According to the Obama Administration, “Kamchybek Kolbayev acts for or on behalf of the Brothers’ Circle by serving as the Brothers’ Circle “overseer” for its Central Asian activities, including narcotics trafficking.” He was listed as a significant foreign narcotics trafficker under the in June 2011 Foreign Narcotics Kingpin Designation Act.

Kolbayev is partly responsible for streamlining the ‘Northern Route’ for smuggling heroin out of Afghanistan.  It is currently estimated that one quarter to one half of all heroin leaving the Central Asian country goes via the northern route.

Galeotti says Kolbayev took what was an ad hoc, inefficient process, and forged links between some of the major players in return for a cut, making it into a route that can accommodate the more industrial scale loads being shipped out of Afghanistan.

Galeotti says Kolbayev, who is extremely wealthy, is in a precarious position precisely because of his role as a middleman.  “He has a lot of people who owe him favors and on whom he has dirt.  This gives him a lot of protection but also makes him vulnerable,” he says.

“A member of Kazakh law enforcement told me that if Kolbayev were arrested and they thought he might be willing to buy his way to freedom or a shorter sentence by ratting on his colleagues, there would be some very serious players who want to make sure he is silenced.”

gafur_rakhimovGafur Rakhimov

Rakhimov is a classic Uzbek gangster.  You don’t get to be an Uzbek gangster without being the partner of powerful figures within the state apparatus.  There is no scope for an independent criminal within Uzbekistan, says Galeotti.

The Obama Administration says Rakhimov specializes in the organized production of drugs in Central Asia and has operated major international drug syndicates involving the trafficking of heroin.

The administration of Uzbekistan President Islam Karimov says Rakhimov has made great achievements as an “active promoter of sport at the international level” and awarded him with one award in 2007 and another in 2009.

Rakhimov has been Vice President of the Olympic Council of Asia since 1999 and was Vice-President of the National Olympic Committee of Uzbekistan in 2001.

On his website, he boasts of starting an Import-Export company on the heels of the collapse of the Soviet Union.  According to his website, he exports consumer goods, raw materials for chemical, automobile and light industry. He says he “carries out his business transactions via a number of companies where he is a leader and main share-holder. Namely these companies for ten years already have been performing fruitful cooperation on a solid economic basis with the world-known companies of England, Australia, Belgium, Germany, Holland, the USA, Switzerland, France.”
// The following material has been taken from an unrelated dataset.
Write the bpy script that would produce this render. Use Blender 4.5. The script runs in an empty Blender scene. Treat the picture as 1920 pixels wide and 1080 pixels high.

In addition to friendships at the upper echelons of Uzbek government, he counts Uzbek national Alisher Usmanov, co-owner of the English football club Arsenal as a friend.

Alexey Zaytsev

Zaytsev is problematic because there is more than one Russian OC figure called Alexey Zaystev, who is not necessarily related, says Galeotti.  The Department of Justice says Zaystev acts on Leontyev’s behalf and has been involved in fraud, including a 2008 financial pyramid scheme involving the St. Petersburg-based Business Club Rubin.

Lazar Shaybazyan and Aleksandr Manuylov and are also listed by the Obama Administration as acting on Leontyev’s behalf.


So who is missing from the list?

The Obama Administration has pinpointed some major Central Asian organized crime figures, says Galeotti.  But the men listed seem disproportionately to be figures associated with the United Arab Emirates, drug trafficking, and money laundering, he says.

“What they are not covering is more your classic Russian criminal, the ones who may still be in Moscow and St. Petersburg, who may have powerful protectors in those cities,” he said

“It could be that these are the primary targets on whom they reckon they can make some headway.”